Madison Faulkner and Hugo Santos argue that traditional CI/CD pipelines are becoming obsolete due to the rapid, parallel code changes generated by autonomous agents, necessitating a shift to a continuous compute model that supports high-speed, stateful, and agent-driven development workflows. This new approach replaces human-centric pull request reviews with automated, continuous validation loops and AI-driven governance, enabling scalable and efficient management of agent-generated code at unprecedented velocity.
The presentation begins by challenging the traditional CI/CD (Continuous Integration/Continuous Deployment) model, arguing that it is becoming obsolete in the face of agentic software development. Madison Faulkner and Hugo Santos introduce the concept of “continuous compute” as the next evolution, driven by the increasing complexity and volume of code changes generated by autonomous agents rather than human developers. They highlight how traditional CI/CD pipelines, designed for relatively slow and human-paced code submissions, struggle to keep up with the rapid, parallel, and voluminous changes produced by these agents, leading to inefficiencies and bottlenecks.
Madison explains the current limitations of CI/CD pipelines, where human developers submit a few pull requests (PRs) that undergo review, build, test, and deployment processes. However, with agents generating thousands of short-lived branches and PRs simultaneously, the system becomes overwhelmed. The merging of multiple versions and managing caches becomes increasingly complex, making traditional CI/CD pipelines inadequate. The spike in GitHub activity and code commits underscores the urgency for a new approach that can handle this scale and velocity.

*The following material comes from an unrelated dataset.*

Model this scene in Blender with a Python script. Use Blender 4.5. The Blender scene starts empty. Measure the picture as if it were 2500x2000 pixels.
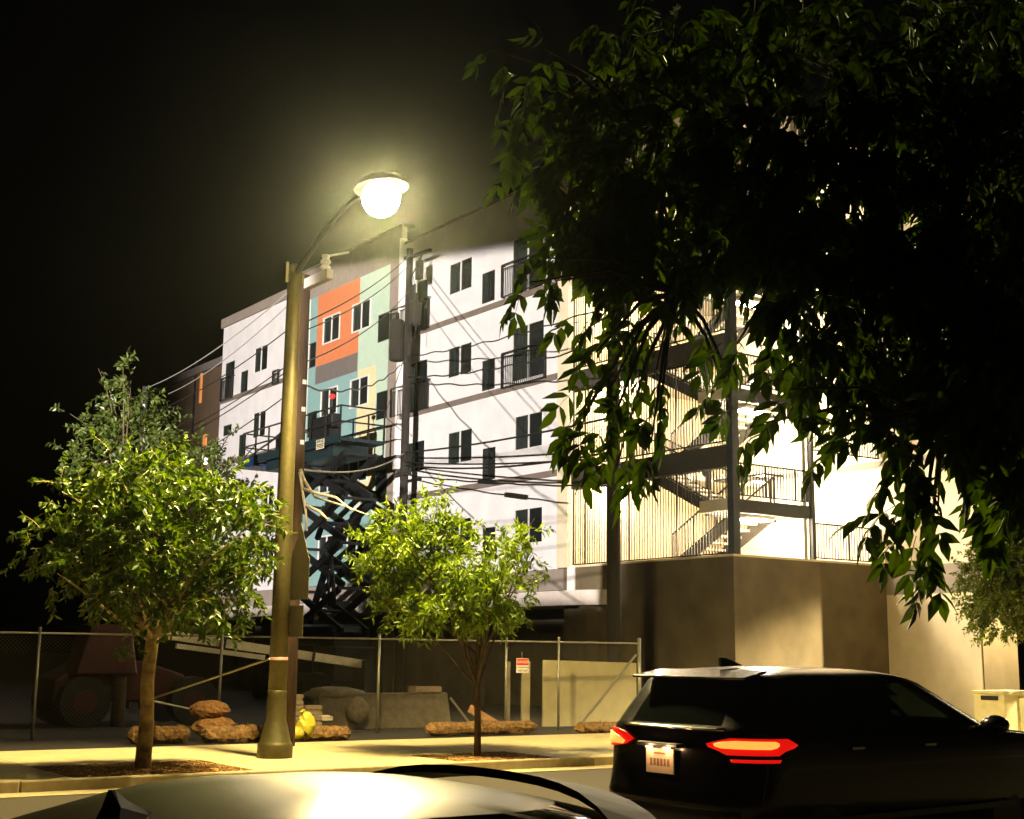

Hugo Santos expands on this by describing how the traditional PR-based workflow is inherently designed for human review and slower feedback loops. He points out that as code generation accelerates, the time to merge and validate changes becomes critical. The current model resembles a serialized database system where changes must be locked and merged sequentially, which is inefficient at scale. He proposes a new architecture where intent and plans replace PRs, and agents continuously work in loops to implement, validate, and refine code changes rapidly, with internal validations happening automatically and external validations increasingly handled by other agents rather than humans.
The future model Hugo envisions involves a stateful, high-performance environment where agents operate continuously and in parallel, managing multiple candidate changes simultaneously. This approach requires fast internal validation, minimal redundant work, and a pre-merge queue that reconciles concurrent changes to maintain codebase integrity. Human involvement shifts from reviewing individual code changes to approving aggregated results and intents, supported by AI-driven validation tools. This paradigm shift emphasizes efficiency, speed, and scalability, enabling development teams to handle the explosion of agent-generated code without being overwhelmed.
In conclusion, while CI/CD principles remain relevant, their implementation must evolve to support continuous compute driven by autonomous agents. The new development lifecycle integrates validation and governance into a seamless, continuous loop, moving away from discrete phases and human bottlenecks. Namespace and other industry leaders are actively exploring this transition, preparing for a future where software development is dominated by agentic workflows that demand radically different infrastructure and orchestration strategies. The talk closes with an invitation to embrace this change and prepare for the next era of software engineering.